A princípio, os opositores de Renan esperavam uma reação imediata contra a liminar concedida por Mello, mas, possivelmente, ela não virá oficialmente do Senado. Explica-se: o cálculo é que as chances de o plantonista do STF, o presidente Dias Toffoli, e o substituto a partir do dia 13, ministro Luiz Fux, manterem a decisão de Mello são grandes. Assim, a estratégia dos aliados do alagoano se concentra no dia da votação, quando se evocaria no plenário o princípio de independência dos poderes. O plano se completa com mais um detalhe: no dia da eleição, na Presidência da Mesa, estará o senador mais antigo da Casa, José Maranhão (MDB-PB), aliado de Renan. Fato dado, o Supremo, a partir de tal lógica, não teria mais como interferir.

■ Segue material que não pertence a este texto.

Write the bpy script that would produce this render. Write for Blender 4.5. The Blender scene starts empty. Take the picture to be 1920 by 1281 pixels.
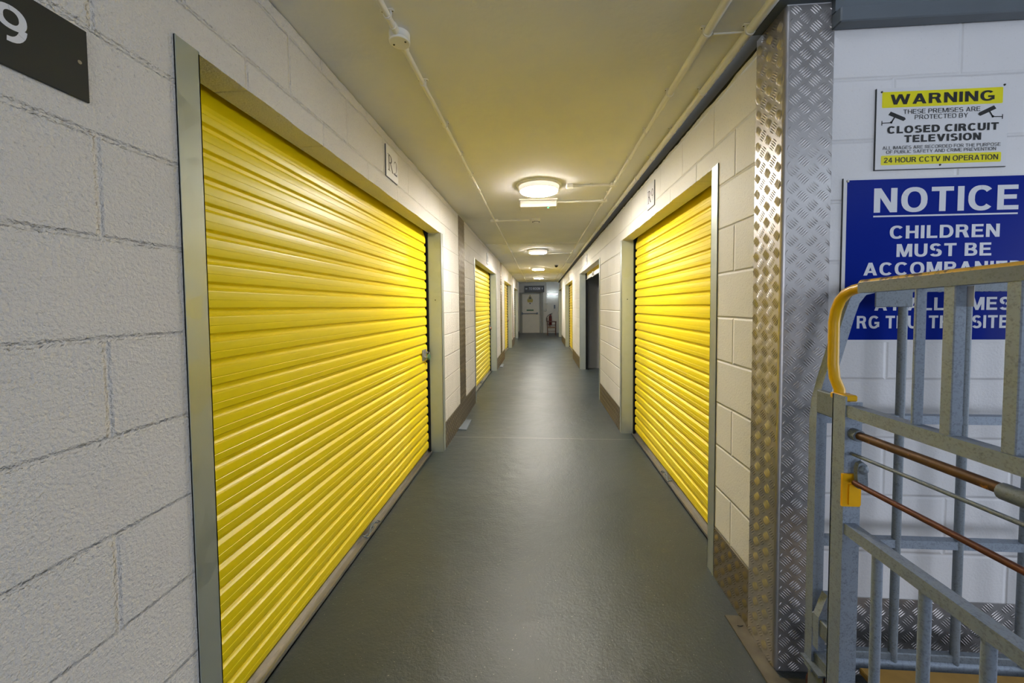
import bpy, bmesh, math, random
from mathutils import Vector, Matrix
random.seed(7)
C = bpy.context.scene.collection
S = bpy.context.scene
PI = math.pi

# ------------------------------------------------------------------ camera
cam_d = bpy.data.cameras.new('camera'); cam = bpy.data.objects.new('camera', cam_d); C.objects.link(cam)
S.camera = cam
cam_d.sensor_fit = 'HORIZONTAL'; cam_d.sensor_width = 36.0
cam_d.lens = 36.0 * 715.0 / 1920.0
cam_d.shift_y = -38.7356 / 1920.0
cam_d.clip_start = 0.02; cam_d.clip_end = 200
YAW, PITCH, ROLL = 0.0712, 0.038, -0.0082
cam.matrix_world = (Matrix.Translation((0.0176, 0, 1.4612)) @ Matrix.Rotation(YAW, 4, 'Z')
                    @ Matrix.Rotation(PI/2 - PITCH, 4, 'X') @ Matrix.Rotation(ROLL, 4, 'Z'))

# ------------------------------------------------------------------ world, exposure
w = bpy.data.worlds.new('daylight'); S.world = w; w.use_nodes = True
bg = w.node_tree.nodes['Background']
bg.inputs['Color'].default_value = (0.81, 0.88, 1.0, 1); bg.inputs['Strength'].default_value = 5.0
S.view_settings.view_transform = 'Standard'; S.view_settings.look = 'None'
S.view_settings.exposure = 0.08; S.view_settings.gamma = 1.0; S.view_settings.use_curve_mapping = False
try:
    S.cycles.max_bounces = 12; S.cycles.diffuse_bounces = 8; S.cycles.glossy_bounces = 5
    S.cycles.use_denoising = True; S.cycles.sample_clamp_indirect = 6.0
    S.cycles.caustics_reflective = False; S.cycles.caustics_refractive = False
except Exception: pass
LAMP = 200.0      # radiance of the round corridor lamps
TUBE = 30.0

# ------------------------------------------------------------------ materials
def lin(c):
    def f(v):
        v /= 255.0
        return v/12.92 if v <= 0.04045 else ((v+0.055)/1.055)**2.4
    return (f(c[0]), f(c[1]), f(c[2]), 1)
def newmat(name):
    m = bpy.data.materials.new(name); m.use_nodes = True
    nt = m.node_tree; b = nt.nodes['Principled BSDF']
    return m, nt, b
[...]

Caso nada disso dê certo, e a votação seja aberta, o emedebista deverá desistir da disputa, embolando ainda mais um jogo com pelo menos nove candidatos.

Além de Renan, Alcolumbre e Olímpio, estão no páreo Tasso Jereissati (PSDB-CE), Simone Tebet (MDB-MS), Esperidião Amin (PP-SC), Alvaro Dias (Pode-PR), Sérgio Petecão (PSD-AC) e Angelo Coronel (PSD-BA). Com a eleição aberta, o favorito na disputa seria Tasso, que apenas deixou que o próprio nome circulasse para derrubar Renan. E, caso chegue como favorito, passará o bastão para Simone Tebet, mantendo a tradição de oferecer ao maior partido da Casa — o MDB, com 12 parlamentares. A legenda pode, assim, presidir o Senado pela 12ª vez. Em apenas dois momentos, outros partidos assumiram o comando: o PT, em 2007, com a saída de Renan, e o DEM (antigo PFL), que ocupou a cadeira entre 1997 e 2001, com o baiano Antonio Carlos Magalhães. “Seja qual for o vitorioso, não pode ficar com o carimbo de apoio total do Planalto. É um ônus para o parlamentar e para o governo”, afirma Paulo Kramer, professor do Instituto de Ciência Política da Universidade de Brasília (UnB).

Deputados

“Os senadores são elefantes amarrados em pés de alface. Topam aquele papel enquanto é conveniente, caso contrário, destroem toda a horta”, diz um parlamentar, lembrando uma frase que circula na Casa sobre a aparente passividade dos políticos. O que está em jogo é até que ponto a independência entre Planalto e Congresso atrapalha o Legislativo. A candidatura de Maia, por exemplo, se consolida com o apoio do PSL, que tem uma bancada eleita de 52 deputados. Ao longo da semana, PRB e PSD também anunciaram a adesão ao parlamentar fluminense. As negociações tiraram do jogo João Campos (PRB-GO), considerado um nome forte na disputa. Mas, ao mesmo tempo, abriram espaço para a oposição questionar o alinhamento com o Planalto: “Sou candidato à Presidência da Câmara por um amplo campo republicano e democrático”, disse Marcelo Freixo (PSol-RJ).

“É tempo de observar os movimentos. O jogo ainda não começou por completo, e esses apoios recebidos por Maia antes da partida mais o atrapalham do que o ajudam”, afirma um deputado considerado independente. “A vinculação com o governo pode ser um tiro pela culatra, basta lembrar do caso Severino Cavalcanti.” O parlamentar se refere ao então deputado pernambucano do baixo clero, que derrotou o governista Luiz Eduardo Greenhalgh (PT), no segundo turno, por 300 a 195 votos. Severino lançou candidatura independente. No primeiro turno, derrotou José Carlos Aleluia e o próprio Bolsonaro, na época um parlamentar considerado folclórico. Moral da história: o baixo clero pode até não ser convidado para as reuniões do conclave, mas pode atrapalhar. E muito.